Paul (Eph 5:21-32) states what this sign is. It is the sign of the love between Christ and the Church - the unity which, because of Calvary, cannot be broken. This is what the unity of man and wife in becoming one flesh has meant throughout the ages: the fulfilment of the love between God and His People.
From all this we can draw two principal meanings of marriage:
Both of these meanings are equally applicable to the sexual expression of marriage - indeed it is only through the sexual expression that the two meanings are most fully expressed in becoming 'one flesh'.

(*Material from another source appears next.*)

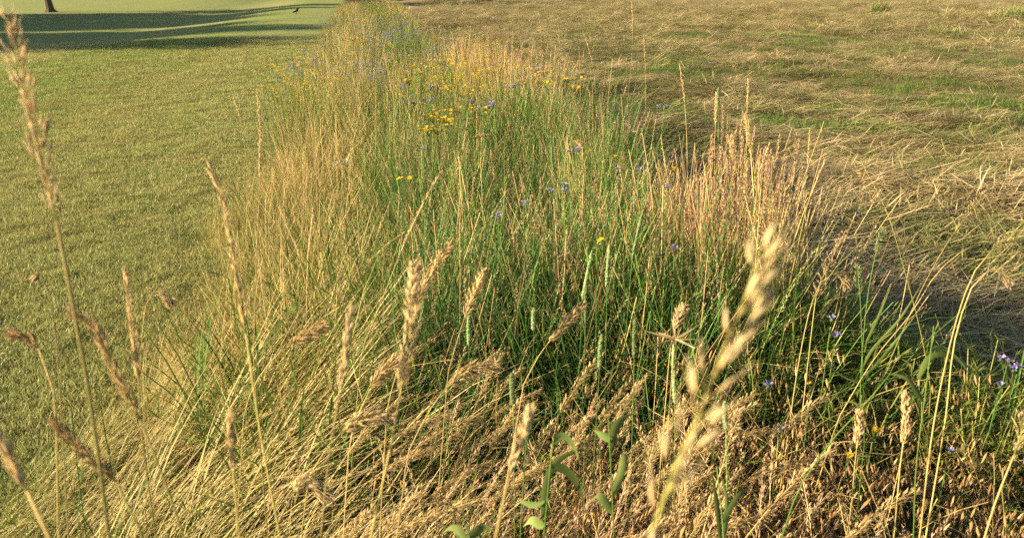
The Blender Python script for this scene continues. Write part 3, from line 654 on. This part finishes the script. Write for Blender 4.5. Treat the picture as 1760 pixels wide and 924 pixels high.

So onto the question: where does contraception fit with this? The idea of birth control is to limit the procreativity of marriage (I'm making no statement here at all about the position of contraception outside marriage). That is not necessarily a problem: whilst the instruction to be fruitful and multiply cannot be ignored, it can be interpreted in line with needs and indeed capacity. What would be a problem would be a means of birth control which acted by removing one of the meanings of marriage from the sexual expression of marriage - these two meanings cannot (in faith with the Scriptural meanings of marriage) be put apart, any more than husband and wife can be put apart, or than God the Creator and God the Son in relationship with the Church can be put apart.
Where something is changed in the sexual act, or something is changed in one or other of the spouses to alter the potential of the sexual expression of marriage, though, something quite different is happening. The decision has been taken that the innate link between the procreative meaning of intercourse and its unitive meaning can be overridden or ignored; the sexual act is no longer all it is designed to be. It falls short. And that is one of the definitions of the word 'sin'.
Contraception, though, does exactly that: all contraceptive methods change in some way the nature of the spouses. Barrier methods close the spouses' bodies to each other; chemical methods change their bodies. On this basis, we can see that contraception is sinful, and out of line with a Scriptural understanding of marriage.